En tanto, Lazaretto, el disco que Jack White sacó a tiendas hace nueve meses, es también un trabajo denso, aunque de otro modo. Es fiel a la potencia del rock, pero no necesariamente a su estructura. La voz y la guitarra de White avanzan allí por entre canciones muchas veces excéntricas, nerviosas, disparadas desde una imaginación incontenible (habrá esta vez cinco músicos dispuestos a seguirlo sobre escenarios chilenos). Nos hemos acostumbrado a la discografía del pálido guitarrista como a un registro de vaivenes sin predicción posible, pero contundente productividad: al momento de su debut solista, hace tres años (con Blunderbuss), el músico ya había publicado once discos con cinco bandas como miembro, además de haber producido más de treinta discos para otros músicos y aportado temas a cuatro bandas sonoras. Viene bien aquí recordar que White aún no cumple los cuarenta años de edad.

MÚSICOS INSPIRADORES
Chile se va acostumbrando a recibir figuras musicales relevantes, pero la estatura de Robert Plant y Jack White está incluso por encima de esa categoría. Su trabajo es el de líderes rockeros natos, un arquetipo reconocible, instalado en los años sesenta, masculino y blanco, que distingue al front man de una banda como articulador de un método de trabajo que combina creación y dirección propositivas y firmes, bien jerarquizadas y rara vez redundantes. Con todos sus méritos, no están ahí Mick Jagger ni Noel Gallagher, compañeros de generación y oficio que se acomodan en un registro predecible. Sí, más bien, Roger Waters, Lou Reed, Ginger Baker, por dar ejemplos: articuladores creativos desde el rock. Jefes temibles. Socios generosos, sin temor al desafío. Músicos inspiradores.

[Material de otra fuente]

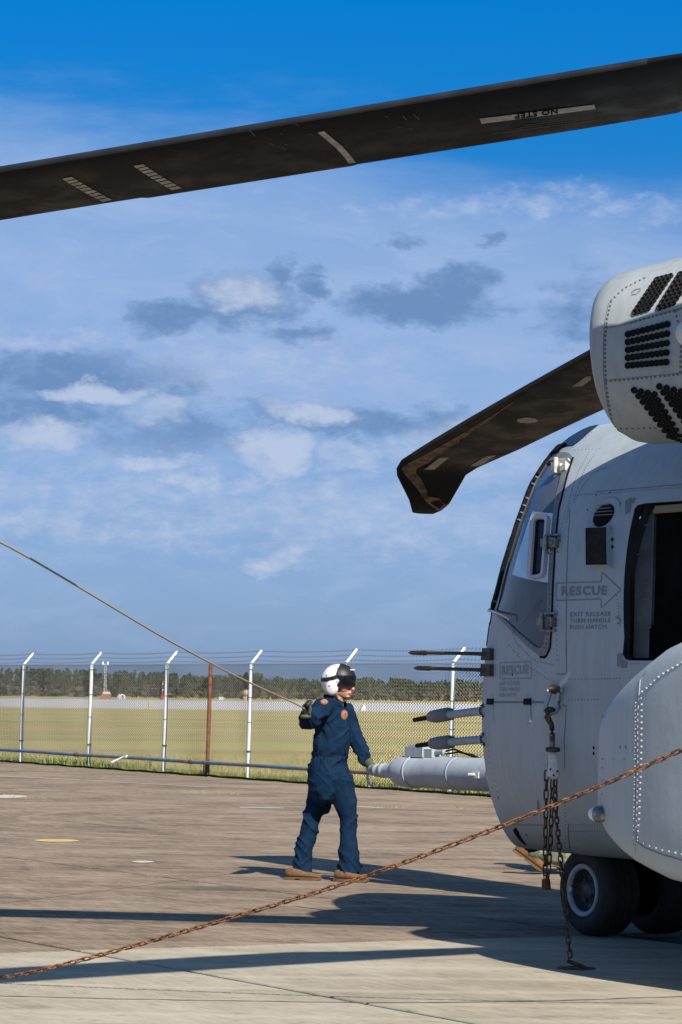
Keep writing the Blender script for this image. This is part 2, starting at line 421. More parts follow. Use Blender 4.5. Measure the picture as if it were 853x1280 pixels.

Plant y White han elegido sobreponerse a la categorización contundente y cómoda que el canon rockero quiso reservarles -“vocalista más influyente”, “mejor guitarrista de su generación”, aburridas listas varias-, para erigirse en autoexigentes compositores ocupados de su música en un sentido amplio. Hay muchas cosas que los distancian; quizás la más evidente sea el talante de su genio: descontrolado y furioso en el caso de White, apacible y afable, en el de Plant. Son décadas de experiencia las que los distancian. Pero hay en ambos un nervio creativo característico y excepcional, que está en sus discos, en sus conciertos y de seguro será una impronta evidente el lunes 16 en el Teatro Caupolicán. Pudiendo levantar un concierto desde su historia acumulada o su simple figuración, es probable que ambos músicos opten más bien por la actualidad de un sonido fresco, una creación reciente, una impronta de total vigencia. Los nostálgicos no estarán esta vez sobre, sino que bajo el escenario.